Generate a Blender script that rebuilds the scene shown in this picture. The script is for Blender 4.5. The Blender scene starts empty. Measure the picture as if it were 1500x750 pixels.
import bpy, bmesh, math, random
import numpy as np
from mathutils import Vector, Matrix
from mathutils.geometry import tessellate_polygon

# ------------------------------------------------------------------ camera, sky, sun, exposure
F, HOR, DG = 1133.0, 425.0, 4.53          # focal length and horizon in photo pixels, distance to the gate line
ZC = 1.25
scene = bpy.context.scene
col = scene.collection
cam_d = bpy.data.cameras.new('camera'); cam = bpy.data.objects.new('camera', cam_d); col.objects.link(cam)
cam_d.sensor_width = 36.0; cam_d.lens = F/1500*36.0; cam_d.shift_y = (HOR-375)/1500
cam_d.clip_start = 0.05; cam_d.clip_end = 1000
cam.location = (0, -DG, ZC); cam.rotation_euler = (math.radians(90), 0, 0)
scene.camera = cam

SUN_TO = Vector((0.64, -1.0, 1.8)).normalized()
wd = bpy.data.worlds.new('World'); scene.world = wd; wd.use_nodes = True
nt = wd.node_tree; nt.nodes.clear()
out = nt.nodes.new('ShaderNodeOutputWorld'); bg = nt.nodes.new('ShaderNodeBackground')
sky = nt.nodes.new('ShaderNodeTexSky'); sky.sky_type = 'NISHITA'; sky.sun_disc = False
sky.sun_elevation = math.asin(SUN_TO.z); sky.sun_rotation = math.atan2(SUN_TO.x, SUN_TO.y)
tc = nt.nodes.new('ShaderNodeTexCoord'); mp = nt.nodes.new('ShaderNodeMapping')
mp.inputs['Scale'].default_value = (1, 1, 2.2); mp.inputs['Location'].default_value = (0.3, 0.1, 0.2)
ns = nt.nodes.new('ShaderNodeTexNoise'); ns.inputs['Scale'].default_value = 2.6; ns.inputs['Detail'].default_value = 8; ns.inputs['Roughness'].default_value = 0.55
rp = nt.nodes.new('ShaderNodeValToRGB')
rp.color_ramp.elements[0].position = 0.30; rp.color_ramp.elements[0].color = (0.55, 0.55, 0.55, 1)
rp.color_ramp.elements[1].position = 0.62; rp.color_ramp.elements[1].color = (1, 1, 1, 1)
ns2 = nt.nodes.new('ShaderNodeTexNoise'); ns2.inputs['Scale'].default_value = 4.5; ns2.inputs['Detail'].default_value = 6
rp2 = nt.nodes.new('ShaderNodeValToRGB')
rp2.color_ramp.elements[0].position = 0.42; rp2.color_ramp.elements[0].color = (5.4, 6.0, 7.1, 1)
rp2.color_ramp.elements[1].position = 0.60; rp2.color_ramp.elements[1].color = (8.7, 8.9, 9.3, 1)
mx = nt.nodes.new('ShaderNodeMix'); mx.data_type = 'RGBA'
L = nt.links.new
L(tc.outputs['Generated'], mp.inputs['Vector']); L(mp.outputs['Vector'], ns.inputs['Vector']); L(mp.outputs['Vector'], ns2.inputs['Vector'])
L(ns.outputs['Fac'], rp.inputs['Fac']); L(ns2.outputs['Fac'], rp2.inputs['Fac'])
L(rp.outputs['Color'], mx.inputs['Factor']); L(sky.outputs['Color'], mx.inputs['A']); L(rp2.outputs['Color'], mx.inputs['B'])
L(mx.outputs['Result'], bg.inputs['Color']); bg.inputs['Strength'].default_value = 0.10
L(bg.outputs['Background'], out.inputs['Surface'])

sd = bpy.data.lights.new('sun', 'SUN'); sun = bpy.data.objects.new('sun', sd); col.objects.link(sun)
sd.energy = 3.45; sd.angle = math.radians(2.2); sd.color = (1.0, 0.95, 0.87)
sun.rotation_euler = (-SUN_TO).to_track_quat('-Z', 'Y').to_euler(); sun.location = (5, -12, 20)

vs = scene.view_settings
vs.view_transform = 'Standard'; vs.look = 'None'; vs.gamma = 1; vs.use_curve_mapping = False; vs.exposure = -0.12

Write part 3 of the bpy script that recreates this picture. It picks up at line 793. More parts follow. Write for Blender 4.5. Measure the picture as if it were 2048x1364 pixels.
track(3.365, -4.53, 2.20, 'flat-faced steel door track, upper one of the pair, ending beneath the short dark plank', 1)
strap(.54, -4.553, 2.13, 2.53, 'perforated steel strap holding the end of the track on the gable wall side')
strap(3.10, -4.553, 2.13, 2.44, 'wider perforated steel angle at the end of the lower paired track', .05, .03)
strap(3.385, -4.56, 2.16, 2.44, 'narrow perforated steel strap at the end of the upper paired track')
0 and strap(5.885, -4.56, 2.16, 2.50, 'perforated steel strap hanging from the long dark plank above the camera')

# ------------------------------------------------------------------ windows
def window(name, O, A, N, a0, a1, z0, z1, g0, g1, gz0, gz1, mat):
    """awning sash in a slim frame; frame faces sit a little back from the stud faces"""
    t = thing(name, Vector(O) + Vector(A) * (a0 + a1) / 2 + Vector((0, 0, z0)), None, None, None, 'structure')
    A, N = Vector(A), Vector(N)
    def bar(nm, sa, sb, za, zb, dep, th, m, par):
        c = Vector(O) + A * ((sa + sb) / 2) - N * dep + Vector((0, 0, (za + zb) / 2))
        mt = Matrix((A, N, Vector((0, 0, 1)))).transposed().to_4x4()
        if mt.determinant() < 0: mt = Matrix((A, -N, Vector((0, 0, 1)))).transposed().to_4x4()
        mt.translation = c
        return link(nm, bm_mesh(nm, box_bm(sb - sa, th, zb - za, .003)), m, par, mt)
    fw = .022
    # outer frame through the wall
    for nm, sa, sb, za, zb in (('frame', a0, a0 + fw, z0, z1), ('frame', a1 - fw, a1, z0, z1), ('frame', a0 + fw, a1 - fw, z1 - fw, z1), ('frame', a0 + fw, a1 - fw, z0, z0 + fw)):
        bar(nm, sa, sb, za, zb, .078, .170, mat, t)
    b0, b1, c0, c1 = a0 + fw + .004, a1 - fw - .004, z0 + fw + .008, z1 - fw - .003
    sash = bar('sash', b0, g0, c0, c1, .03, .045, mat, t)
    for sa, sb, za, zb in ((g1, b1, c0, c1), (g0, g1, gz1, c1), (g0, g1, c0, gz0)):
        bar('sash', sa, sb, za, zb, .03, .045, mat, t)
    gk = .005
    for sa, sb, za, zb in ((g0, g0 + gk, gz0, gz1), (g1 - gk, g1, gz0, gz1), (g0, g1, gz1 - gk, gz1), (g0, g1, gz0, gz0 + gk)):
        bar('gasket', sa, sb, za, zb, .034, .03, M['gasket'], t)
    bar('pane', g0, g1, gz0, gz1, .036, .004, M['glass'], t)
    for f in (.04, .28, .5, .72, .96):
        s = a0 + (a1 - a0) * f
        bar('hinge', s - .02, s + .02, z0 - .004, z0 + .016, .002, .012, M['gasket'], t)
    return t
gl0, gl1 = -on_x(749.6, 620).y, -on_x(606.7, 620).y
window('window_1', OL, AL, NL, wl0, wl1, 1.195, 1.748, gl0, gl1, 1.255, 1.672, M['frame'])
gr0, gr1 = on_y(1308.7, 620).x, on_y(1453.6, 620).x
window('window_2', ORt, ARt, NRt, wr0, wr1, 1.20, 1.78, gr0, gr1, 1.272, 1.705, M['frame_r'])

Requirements
Reproduce every line of the data verbatim.

Result of the task
Generate a Blender script that rebuilds the scene shown in this picture. The script is for Blender 4.5. The Blender scene starts empty. Measure the picture as if it were 1500x750 pixels.
import bpy, bmesh, math, random
import numpy as np
from mathutils import Vector, Matrix
from mathutils.geometry import tessellate_polygon

# ------------------------------------------------------------------ camera, sky, sun, exposure
F, HOR, DG = 1133.0, 425.0, 4.53          # focal length and horizon in photo pixels, distance to the gate line
ZC = 1.25
scene = bpy.context.scene
col = scene.collection
cam_d = bpy.data.cameras.new('camera'); cam = bpy.data.objects.new('camera', cam_d); col.objects.link(cam)
cam_d.sensor_width = 36.0; cam_d.lens = F/1500*36.0; cam_d.shift_y = (HOR-375)/1500
cam_d.clip_start = 0.05; cam_d.clip_end = 1000
cam.location = (0, -DG, ZC); cam.rotation_euler = (math.radians(90), 0, 0)
scene.camera = cam

SUN_TO = Vector((0.64, -1.0, 1.8)).normalized()
wd = bpy.data.worlds.new('World'); scene.world = wd; wd.use_nodes = True
nt = wd.node_tree; nt.nodes.clear()
out = nt.nodes.new('ShaderNodeOutputWorld'); bg = nt.nodes.new('ShaderNodeBackground')
sky = nt.nodes.new('ShaderNodeTexSky'); sky.sky_type = 'NISHITA'; sky.sun_disc = False
sky.sun_elevation = math.asin(SUN_TO.z); sky.sun_rotation = math.atan2(SUN_TO.x, SUN_TO.y)
tc = nt.nodes.new('ShaderNodeTexCoord'); mp = nt.nodes.new('ShaderNodeMapping')
mp.inputs['Scale'].default_value = (1, 1, 2.2); mp.inputs['Location'].default_value = (0.3, 0.1, 0.2)
ns = nt.nodes.new('ShaderNodeTexNoise'); ns.inputs['Scale'].default_value = 2.6; ns.inputs['Detail'].default_value = 8; ns.inputs['Roughness'].default_value = 0.55
rp = nt.nodes.new('ShaderNodeValToRGB')
rp.color_ramp.elements[0].position = 0.30; rp.color_ramp.elements[0].color = (0.55, 0.55, 0.55, 1)
rp.color_ramp.elements[1].position = 0.62; rp.color_ramp.elements[1].color = (1, 1, 1, 1)
ns2 = nt.nodes.new('ShaderNodeTexNoise'); ns2.inputs['Scale'].default_value = 4.5; ns2.inputs['Detail'].default_value = 6
rp2 = nt.nodes.new('ShaderNodeValToRGB')
rp2.color_ramp.elements[0].position = 0.42; rp2.color_ramp.elements[0].color = (5.4, 6.0, 7.1, 1)
rp2.color_ramp.elements[1].position = 0.60; rp2.color_ramp.elements[1].color = (8.7, 8.9, 9.3, 1)
mx = nt.nodes.new('ShaderNodeMix'); mx.data_type = 'RGBA'
L = nt.links.new
L(tc.outputs['Generated'], mp.inputs['Vector']); L(mp.outputs['Vector'], ns.inputs['Vector']); L(mp.outputs['Vector'], ns2.inputs['Vector'])
L(ns.outputs['Fac'], rp.inputs['Fac']); L(ns2.outputs['Fac'], rp2.inputs['Fac'])
L(rp.outputs['Color'], mx.inputs['Factor']); L(sky.outputs['Color'], mx.inputs['A']); L(rp2.outputs['Color'], mx.inputs['B'])
L(mx.outputs['Result'], bg.inputs['Color']); bg.inputs['Strength'].default_value = 0.10
L(bg.outputs['Background'], out.inputs['Surface'])

sd = bpy.data.lights.new('sun', 'SUN'); sun = bpy.data.objects.new('sun', sd); col.objects.link(sun)
sd.energy = 3.45; sd.angle = math.radians(2.2); sd.color = (1.0, 0.95, 0.87)
sun.rotation_euler = (-SUN_TO).to_track_quat('-Z', 'Y').to_euler(); sun.location = (5, -12, 20)

vs = scene.view_settings
vs.view_transform = 'Standard'; vs.look = 'None'; vs.gamma = 1; vs.use_curve_mapping = False; vs.exposure = -0.12

Write part 3 of the bpy script that recreates this picture. It picks up at line 793. More parts follow. Write for Blender 4.5. Measure the picture as if it were 2048x1364 pixels.
track(3.365, -4.53, 2.20, 'flat-faced steel door track, upper one of the pair, ending beneath the short dark plank', 1)
strap(.54, -4.553, 2.13, 2.53, 'perforated steel strap holding the end of the track on the gable wall side')
strap(3.10, -4.553, 2.13, 2.44, 'wider perforated steel angle at the end of the lower paired track', .05, .03)
strap(3.385, -4.56, 2.16, 2.44, 'narrow perforated steel strap at the end of the upper paired track')
0 and strap(5.885, -4.56, 2.16, 2.50, 'perforated steel strap hanging from the long dark plank above the camera')

# ------------------------------------------------------------------ windows
def window(name, O, A, N, a0, a1, z0, z1, g0, g1, gz0, gz1, mat):
    """awning sash in a slim frame; frame faces sit a little back from the stud faces"""
    t = thing(name, Vector(O) + Vector(A) * (a0 + a1) / 2 + Vector((0, 0, z0)), None, None, None, 'structure')
    A, N = Vector(A), Vector(N)
    def bar(nm, sa, sb, za, zb, dep, th, m, par):
        c = Vector(O) + A * ((sa + sb) / 2) - N * dep + Vector((0, 0, (za + zb) / 2))
        mt = Matrix((A, N, Vector((0, 0, 1)))).transposed().to_4x4()
        if mt.determinant() < 0: mt = Matrix((A, -N, Vector((0, 0, 1)))).transposed().to_4x4()
        mt.translation = c
        return link(nm, bm_mesh(nm, box_bm(sb - sa, th, zb - za, .003)), m, par, mt)
    fw = .022
    # outer frame through the wall
    for nm, sa, sb, za, zb in (('frame', a0, a0 + fw, z0, z1), ('frame', a1 - fw, a1, z0, z1), ('frame', a0 + fw, a1 - fw, z1 - fw, z1), ('frame', a0 + fw, a1 - fw, z0, z0 + fw)):
        bar(nm, sa, sb, za, zb, .078, .170, mat, t)
    b0, b1, c0, c1 = a0 + fw + .004, a1 - fw - .004, z0 + fw + .008, z1 - fw - .003
    sash = bar('sash', b0, g0, c0, c1, .03, .045, mat, t)
    for sa, sb, za, zb in ((g1, b1, c0, c1), (g0, g1, gz1, c1), (g0, g1, c0, gz0)):
        bar('sash', sa, sb, za, zb, .03, .045, mat, t)
    gk = .005
    for sa, sb, za, zb in ((g0, g0 + gk, gz0, gz1), (g1 - gk, g1, gz0, gz1), (g0, g1, gz1 - gk, gz1), (g0, g1, gz0, gz0 + gk)):
        bar('gasket', sa, sb, za, zb, .034, .03, M['gasket'], t)
    bar('pane', g0, g1, gz0, gz1, .036, .004, M['glass'], t)
    for f in (.04, .28, .5, .72, .96):
        s = a0 + (a1 - a0) * f
        bar('hinge', s - .02, s + .02, z0 - .004, z0 + .016, .002, .012, M['gasket'], t)
    return t
gl0, gl1 = -on_x(749.6, 620).y, -on_x(606.7, 620).y
window('window_1', OL, AL, NL, wl0, wl1, 1.195, 1.748, gl0, gl1, 1.255, 1.672, M['frame'])
gr0, gr1 = on_y(1308.7, 620).x, on_y(1453.6, 620).x
window('window_2', ORt, ARt, NRt, wr0, wr1, 1.20, 1.78, gr0, gr1, 1.272, 1.705, M['frame_r'])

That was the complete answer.